• _Instructions for the task_:
Quote every line of the data below as it stands, omitting pictures.

— start of Dataset excerpt —

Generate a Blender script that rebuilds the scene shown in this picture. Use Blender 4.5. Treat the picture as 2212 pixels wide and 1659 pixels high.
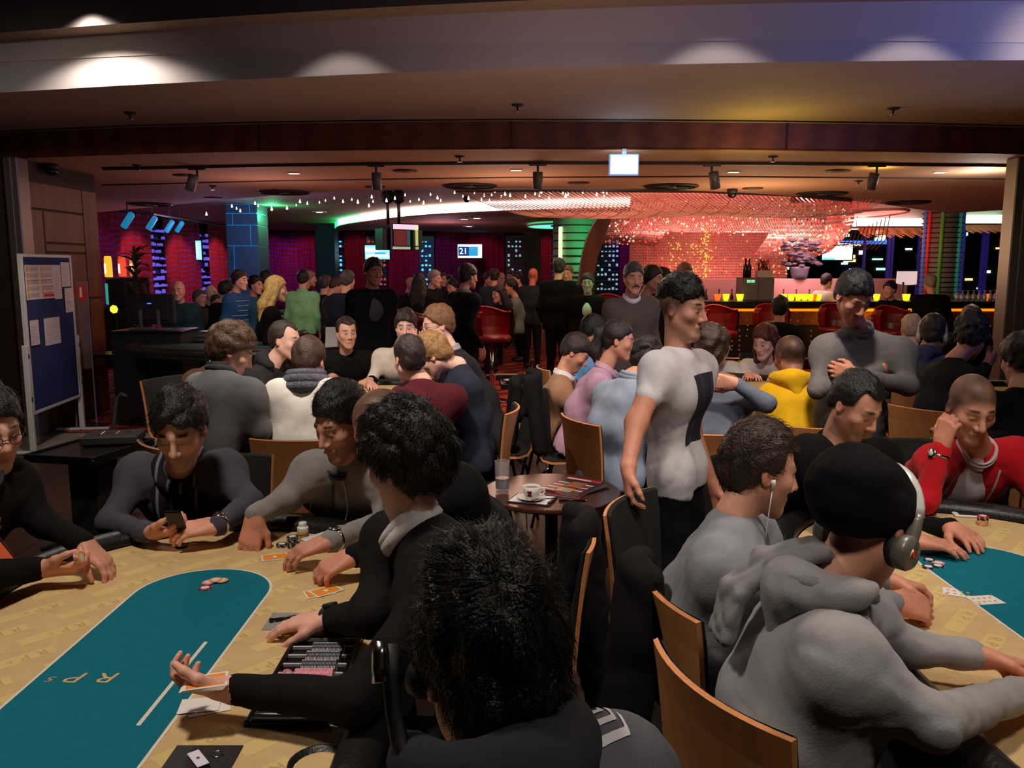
import bpy, bmesh, math, random
import numpy as np
from mathutils import Vector, Matrix
for o in list(bpy.data.objects):
    bpy.data.objects.remove(o)
SC = bpy.context.scene
COL = SC.collection
random.seed(7)
RNG = np.random.default_rng(7)

# ---------------------------------------------------------------- camera
F_PX, CX, CY, HC = 1790.0, 1106.0, 829.5, 1.73
PITCH = math.atan(255.0 / F_PX)
cam_d = bpy.data.cameras.new('camera')
cam_d.sensor_width = 36.0
cam_d.lens = F_PX / 2212.0 * 36.0
cam_d.clip_start = 0.05
cam_d.clip_end = 200
cam = bpy.data.objects.new('camera', cam_d)
cam.location = (0, 0, HC)
cam.rotation_euler = (math.pi / 2 - PITCH, 0, 0)
COL.objects.link(cam)
SC.camera = cam

def _ray(px, py):
    u = (px - CX) / F_PX
    v = (CY - py) / F_PX
    c, s = math.cos(PITCH), math.sin(PITCH)
    return (u, c + v * s, v * c - s)
def W(px, py, Y):
    """surveyed point: line of sight through a photo pixel at distance Y down the room"""
    d = _ray(px, py); t = Y / d[1]
    return np.array((d[0] * t, Y, HC + d[2] * t))
def PZ(px, py, z):
    """surveyed point on the horizontal plane at height z"""
    d = _ray(px, py); t = (z - HC) / d[2]
    return np.array((d[0] * t, d[1] * t, z))

# ---------------------------------------------------------------- world, exposure
wd = bpy.data.worlds.new('world')
SC.world = wd
wd.use_nodes = True
wd.node_tree.nodes['Background'].inputs[0].default_value = (0.75, 0.55, 0.5, 1)
wd.node_tree.nodes['Background'].inputs[1].default_value = 0.012
vs = SC.view_settings
vs.view_transform = 'Standard'
vs.look = 'None'
vs.gamma = 1.0
vs.use_curve_mapping = False
vs.exposure = 0.0
SC.cycles.use_denoising = True
SC.cycles.max_bounces = 6
SC.cycles.diffuse_bounces = 3
SC.cycles.glossy_bounces = 3
SC.cycles.transmission_bounces = 6
SC.cycles.transparent_max_bounces = 8
SC.cycles.sample_clamp_indirect = 4.0
SC.cycles.caustics_reflective = False
SC.cycles.caustics_refractive = False

def light(name, kind, loc, power, col=(1, 1, 1), to=None, size=0.2, angle=80, blend=0.4):
    d = bpy.data.lights.new(name, kind)
    d.energy = power
    d.color = col
    if kind == 'AREA':
        d.shape = 'DISK'; d.size = size
    else:
        d.shadow_soft_size = size
    if kind == 'SPOT':
        d.spot_size = math.radians(angle); d.spot_blend = blend
    o = bpy.data.objects.new(name, d)
    o.location = Vector(loc)
    if to is not None:
        o.rotation_euler = (Vector(to) - Vector(loc)).to_track_quat('-Z', 'Y').to_euler()
    COL.objects.link(o)
    return o
WARM = (1.0, 0.87, 0.76)
# the room's own lamps: spots in the poker room ceiling over each table; the last is an added fill
light('spot_lamp_or_fill', 'SPOT', (-1.0, 1.75, 3.5), 185, WARM, (-1.0, 2.05, 0.75), 0.16, 84, 0.6)
light('spot_lamp_or_fill', 'SPOT', (1.55, 1.9, 3.5), 150, WARM, (1.6, 2.4, 0.75), 0.16, 84, 0.6)
light('spot_lamp_or_fill', 'SPOT', (-0.9, 3.4, 3.6), 420, WARM, (-1.1, 5.6, 0.9), 0.14, 58, 0.6)
light('spot_lamp_or_fill', 'SPOT', (1.2, 3.3, 3.6), 330, WARM, (1.1, 5.4, 0.9), 0.14, 58, 0.6)
light('spot_lamp_or_fill', 'SPOT', (0.75, 0.2, 3.4), 95, WARM, (1.0, 1.6, 0.9), 0.16, 66, 0.7)
light('spot_lamp_or_fill', 'SPOT', (-2.3, 2.6, 3.5), 190, WARM, (-3.6, 6.5, 1.2), 0.2, 64, 0.7)
light('spot_lamp_or_fill', 'SPOT', (0.1, 2.1, 3.6), 95, (1, .9, .84), (0.75, 3.1, 1.2), 0.1, 44, 0.5)
light('spot_lamp_or_fill', 'SPOT', (3.2, 4.4, 3.4), 60, WARM, (4.6, 8.2, 1.6), .15, 60, .7)  # added to brighten the right post, no fixture there
# downlights along the bulkhead
for px, py, pw in ((230, 187, 95), (720, 163, 14), (1535, 137, 17), (1955, 131, 17)):
    q = PZ(px, py, 3.03)
    light('bulkhead_lamp', 'SPOT', (q[0], q[1] - (.40 if px > 300 else .36), 3.5), pw, (1, .88, .78), (q[0], q[1] - .40, 0), 0.04, 100 if px > 300 else 132, 0.2 if px > 300 else .45)
light('blue_lamp', 'SPOT', (4.6, 3.6, 2.6), 190, (.25, .3, 1), (2.2, 5.5, 3.3), .3, 100, .9)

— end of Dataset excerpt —

• _Exercise result_:
Generate a Blender script that rebuilds the scene shown in this picture. Use Blender 4.5. Treat the picture as 2212 pixels wide and 1659 pixels high.
import bpy, bmesh, math, random
import numpy as np
from mathutils import Vector, Matrix
for o in list(bpy.data.objects):
    bpy.data.objects.remove(o)
SC = bpy.context.scene
COL = SC.collection
random.seed(7)
RNG = np.random.default_rng(7)

# ---------------------------------------------------------------- camera
F_PX, CX, CY, HC = 1790.0, 1106.0, 829.5, 1.73
PITCH = math.atan(255.0 / F_PX)
cam_d = bpy.data.cameras.new('camera')
cam_d.sensor_width = 36.0
cam_d.lens = F_PX / 2212.0 * 36.0
cam_d.clip_start = 0.05
cam_d.clip_end = 200
cam = bpy.data.objects.new('camera', cam_d)
cam.location = (0, 0, HC)
cam.rotation_euler = (math.pi / 2 - PITCH, 0, 0)
COL.objects.link(cam)
SC.camera = cam

def _ray(px, py):
    u = (px - CX) / F_PX
    v = (CY - py) / F_PX
    c, s = math.cos(PITCH), math.sin(PITCH)
    return (u, c + v * s, v * c - s)
def W(px, py, Y):
    """surveyed point: line of sight through a photo pixel at distance Y down the room"""
    d = _ray(px, py); t = Y / d[1]
    return np.array((d[0] * t, Y, HC + d[2] * t))
def PZ(px, py, z):
    """surveyed point on the horizontal plane at height z"""
    d = _ray(px, py); t = (z - HC) / d[2]
    return np.array((d[0] * t, d[1] * t, z))

# ---------------------------------------------------------------- world, exposure
wd = bpy.data.worlds.new('world')
SC.world = wd
wd.use_nodes = True
wd.node_tree.nodes['Background'].inputs[0].default_value = (0.75, 0.55, 0.5, 1)
wd.node_tree.nodes['Background'].inputs[1].default_value = 0.012
vs = SC.view_settings
vs.view_transform = 'Standard'
vs.look = 'None'
vs.gamma = 1.0
vs.use_curve_mapping = False
vs.exposure = 0.0
SC.cycles.use_denoising = True
SC.cycles.max_bounces = 6
SC.cycles.diffuse_bounces = 3
SC.cycles.glossy_bounces = 3
SC.cycles.transmission_bounces = 6
SC.cycles.transparent_max_bounces = 8
SC.cycles.sample_clamp_indirect = 4.0
SC.cycles.caustics_reflective = False
SC.cycles.caustics_refractive = False

def light(name, kind, loc, power, col=(1, 1, 1), to=None, size=0.2, angle=80, blend=0.4):
    d = bpy.data.lights.new(name, kind)
    d.energy = power
    d.color = col
    if kind == 'AREA':
        d.shape = 'DISK'; d.size = size
    else:
        d.shadow_soft_size = size
    if kind == 'SPOT':
        d.spot_size = math.radians(angle); d.spot_blend = blend
    o = bpy.data.objects.new(name, d)
    o.location = Vector(loc)
    if to is not None:
        o.rotation_euler = (Vector(to) - Vector(loc)).to_track_quat('-Z', 'Y').to_euler()
    COL.objects.link(o)
    return o
WARM = (1.0, 0.87, 0.76)
# the room's own lamps: spots in the poker room ceiling over each table; the last is an added fill
light('spot_lamp_or_fill', 'SPOT', (-1.0, 1.75, 3.5), 185, WARM, (-1.0, 2.05, 0.75), 0.16, 84, 0.6)
light('spot_lamp_or_fill', 'SPOT', (1.55, 1.9, 3.5), 150, WARM, (1.6, 2.4, 0.75), 0.16, 84, 0.6)
light('spot_lamp_or_fill', 'SPOT', (-0.9, 3.4, 3.6), 420, WARM, (-1.1, 5.6, 0.9), 0.14, 58, 0.6)
light('spot_lamp_or_fill', 'SPOT', (1.2, 3.3, 3.6), 330, WARM, (1.1, 5.4, 0.9), 0.14, 58, 0.6)
light('spot_lamp_or_fill', 'SPOT', (0.75, 0.2, 3.4), 95, WARM, (1.0, 1.6, 0.9), 0.16, 66, 0.7)
light('spot_lamp_or_fill', 'SPOT', (-2.3, 2.6, 3.5), 190, WARM, (-3.6, 6.5, 1.2), 0.2, 64, 0.7)
light('spot_lamp_or_fill', 'SPOT', (0.1, 2.1, 3.6), 95, (1, .9, .84), (0.75, 3.1, 1.2), 0.1, 44, 0.5)
light('spot_lamp_or_fill', 'SPOT', (3.2, 4.4, 3.4), 60, WARM, (4.6, 8.2, 1.6), .15, 60, .7)  # added to brighten the right post, no fixture there
# downlights along the bulkhead
for px, py, pw in ((230, 187, 95), (720, 163, 14), (1535, 137, 17), (1955, 131, 17)):
    q = PZ(px, py, 3.03)
    light('bulkhead_lamp', 'SPOT', (q[0], q[1] - (.40 if px > 300 else .36), 3.5), pw, (1, .88, .78), (q[0], q[1] - .40, 0), 0.04, 100 if px > 300 else 132, 0.2 if px > 300 else .45)
light('blue_lamp', 'SPOT', (4.6, 3.6, 2.6), 190, (.25, .3, 1), (2.2, 5.5, 3.3), .3, 100, .9)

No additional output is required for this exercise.